Saturday, November 20, 2010

Analysis Laptop

About a week ago, my ancient laptop decided to go west and left me frustrated and really angry. Here's the spec of my Acer Aspire 1501LMi:
  • CPU: AMD Athon 64 3000+, 64-bit CPU at 1.7GHz
  • Memory: 512mb DDR SDRAM, upgraded to 1gb a few years ago
  • Graphics: ATI Mobiltity Radeon 9600
  • Hard Drive: 60GB
I think the most surprising aspect of all of this is that the Aspire is nearly seven years ago. To be exact, as of today, it has been in operation for six years, seven months, and six days, give or take a few days. So the fact that it decided to kick the bucket is not an amazingly huge shock, but nevertheless, it's never nice to have a laptop crap out like that.

So I decided to try an extend the lifespan of the laptop a little bit since I can't spare the cash to do so at the moment. I went through a series of debugging tests to see what was causing it to randomly conk out without any warning.

I've always known about the heat issue with this laptop. To give you an example, I was sitting in my college course with my laptop on and typing away a few years ago when the laptop was still new. My neighbour had his lunch sandwich next my ventilator holes on the laptop. About 15 minutes into the class, he suddenly exclaims that my laptop's vents have baked his sandwich. The crust turned from crispy to warm and crunchy, like it just came out of an oven.

Anyways... I played around a bit and swore a lot and came to one conclusion: it was the hard drive. Now, I've backed up most of my stuff some time ago and kept the backup up-to-date, so I'm not too concerned about a dead hard disk. What was a problem though, was that I did not have an extra one lying around to try with. So I went off on the internet to search for a decent cheap hard disk replacement. I eventually found a Samsung 160gb 2.5" drive for no more than 50€ which is amazingly good. I also bought a HDD enclosure to make it into a USB drive in case it doesn't work internally anymore. That only cost about 10€.

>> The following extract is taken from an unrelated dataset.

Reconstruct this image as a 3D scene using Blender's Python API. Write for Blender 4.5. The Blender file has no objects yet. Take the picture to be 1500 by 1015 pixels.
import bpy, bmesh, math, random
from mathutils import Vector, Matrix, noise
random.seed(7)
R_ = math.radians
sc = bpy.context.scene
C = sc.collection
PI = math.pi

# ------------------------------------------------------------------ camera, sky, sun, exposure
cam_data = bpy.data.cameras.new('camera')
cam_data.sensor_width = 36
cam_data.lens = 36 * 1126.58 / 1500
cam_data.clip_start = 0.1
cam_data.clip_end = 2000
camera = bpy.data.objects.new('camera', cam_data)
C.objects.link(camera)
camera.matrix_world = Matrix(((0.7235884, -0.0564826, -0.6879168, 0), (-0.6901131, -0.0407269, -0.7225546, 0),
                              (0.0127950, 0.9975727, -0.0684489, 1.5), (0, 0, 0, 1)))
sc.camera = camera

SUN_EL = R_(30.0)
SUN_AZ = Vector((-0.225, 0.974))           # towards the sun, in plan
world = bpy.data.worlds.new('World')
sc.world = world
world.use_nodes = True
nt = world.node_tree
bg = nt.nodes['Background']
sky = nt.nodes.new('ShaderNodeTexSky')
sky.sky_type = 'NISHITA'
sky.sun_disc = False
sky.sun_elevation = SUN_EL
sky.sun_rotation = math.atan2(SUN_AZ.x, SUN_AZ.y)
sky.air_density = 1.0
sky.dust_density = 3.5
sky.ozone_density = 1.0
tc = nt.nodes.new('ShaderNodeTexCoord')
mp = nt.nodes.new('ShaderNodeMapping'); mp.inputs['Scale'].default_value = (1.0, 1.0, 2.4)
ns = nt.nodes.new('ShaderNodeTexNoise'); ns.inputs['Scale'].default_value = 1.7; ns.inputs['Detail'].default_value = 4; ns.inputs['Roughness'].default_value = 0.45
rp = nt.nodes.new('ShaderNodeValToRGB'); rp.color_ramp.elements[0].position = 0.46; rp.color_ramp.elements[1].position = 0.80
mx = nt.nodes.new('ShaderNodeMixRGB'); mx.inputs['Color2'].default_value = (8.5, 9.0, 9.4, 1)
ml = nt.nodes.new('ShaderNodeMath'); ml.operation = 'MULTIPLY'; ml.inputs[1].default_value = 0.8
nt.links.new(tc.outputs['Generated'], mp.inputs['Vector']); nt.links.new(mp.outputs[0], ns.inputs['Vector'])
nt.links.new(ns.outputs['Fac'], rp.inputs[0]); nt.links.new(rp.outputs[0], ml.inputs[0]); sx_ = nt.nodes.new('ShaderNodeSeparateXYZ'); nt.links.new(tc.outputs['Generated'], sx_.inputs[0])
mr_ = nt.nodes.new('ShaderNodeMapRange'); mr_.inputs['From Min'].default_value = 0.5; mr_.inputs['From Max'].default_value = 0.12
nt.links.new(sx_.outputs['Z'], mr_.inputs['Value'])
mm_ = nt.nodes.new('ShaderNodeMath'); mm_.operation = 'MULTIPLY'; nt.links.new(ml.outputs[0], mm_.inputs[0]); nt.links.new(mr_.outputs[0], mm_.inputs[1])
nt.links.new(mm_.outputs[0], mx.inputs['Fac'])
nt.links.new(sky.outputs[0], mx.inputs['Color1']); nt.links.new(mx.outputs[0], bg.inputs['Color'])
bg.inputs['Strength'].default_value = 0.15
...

So the HDD arrived the other day and I started to install Windows on it. Everything worked fine, and it went through the procedure faster than usual. I had to install with Windows setup on a USB stick since the stupid DVD drive packed up a long time ago and has been very unreliable since. Windows started with a nice welcome message which made me a lot happier. Then I started downloading the official drivers and files to support the laptop.

No less had I installed the graphics card driver did the laptop go into its usual "conk out without warning" mode again. Now I'm on my third fresh install, and I have discovered that the graphics card drivers are problematic. Thankfully there's something called Omega Drivers on the net. Some private individuals decides to support and extend the operational life of graphics cards. The drivers worked perfectly.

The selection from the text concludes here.